July has been hiatus month for me. My wife Sarah is an artist as well and I gobbled up the lion’s share of studio time these past few months getting work done for my show with Harold Klunder (at Flesherton Art Gallery until late Aug.). It is coming on three weeks of no painting and the various aspects of hiatus-ing, both pro and con are becoming evident.

Things get done outside of the studio. Not by me, except for a lawn mow or two. I mean, by Sarah. So far she has built a huge bookshelf (it had been nearly two years without seeing many of our books), finished our taxes ( I am unable to face them), weeded the vegetable garden and designed herself a new website. Oh, and she weened the girls too. No big deal. So, my hiatus has certainly provided opportunities for domestic advancement. And of course, I have been able to spend days with all three children in the yard and lolling about lazily in the living room. Good things.

But what does the hiatus do for the artistic mind? For some it would be torture. I know a few painters to whom the hiatus is anathema. Whether due to obsession or work ethic, some artists simply cannot take breaks unless forced upon them by geography or tragedy. For me, there is refreshment in stepping away. I can see what I’ve done over the past months and reflect on it in a different state of mind. I can critique my work with less anxiety. It is done, there will no more strokes. I can let go and let the critical chips fall where they may.

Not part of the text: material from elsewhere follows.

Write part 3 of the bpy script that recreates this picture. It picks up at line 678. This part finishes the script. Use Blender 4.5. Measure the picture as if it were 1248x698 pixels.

Is it always refreshing though? Not necessarily. It can also be vexing. If a break lasts long enough, I start to forget what it is like to paint every day and begin to feel alienated from the whole process. It becomes apparent again that it is actual work – that from beginning to end, a painting is a series of decisions and commitments. I am not complaining. I love working in my studio. I love the process. But for those who think that every artist has a dreamy floating-on-a-cloud kind of day every day in the studio? I wish.

One of the hardest things about returning to the studio after hiatus-ing is the kick-start back into action. After twenty years (woah) of doing this, I still feel like a nervous child approaching my rolling palette table. What colors? What to paint? Can I still mix? I need more reference material. The doubts tend to creep in whilst on hiatus. What if I suck? What if I always sucked and I’ve just been lucky to get by? Will my fraud be discovered? Is it over? Shall I apply for a server position and polish my manners to mine for better tips?

No. Not a chance.

I don’t know what I’m going to paint yet when I get back in to the flow. I don’t know what I want to paint. I have boards waiting. They look at me with their eager, burnt sienna toned surfaces as I walk into the studio and head for the chest freezer to get hot dog buns. They wonder what the hold up is. What’s up, dude?

I’m coming, I’m coming. I’ll be there soon and we’ll see what happens. Ok? Geez.

_TAC9230

The servant waits while the master baits.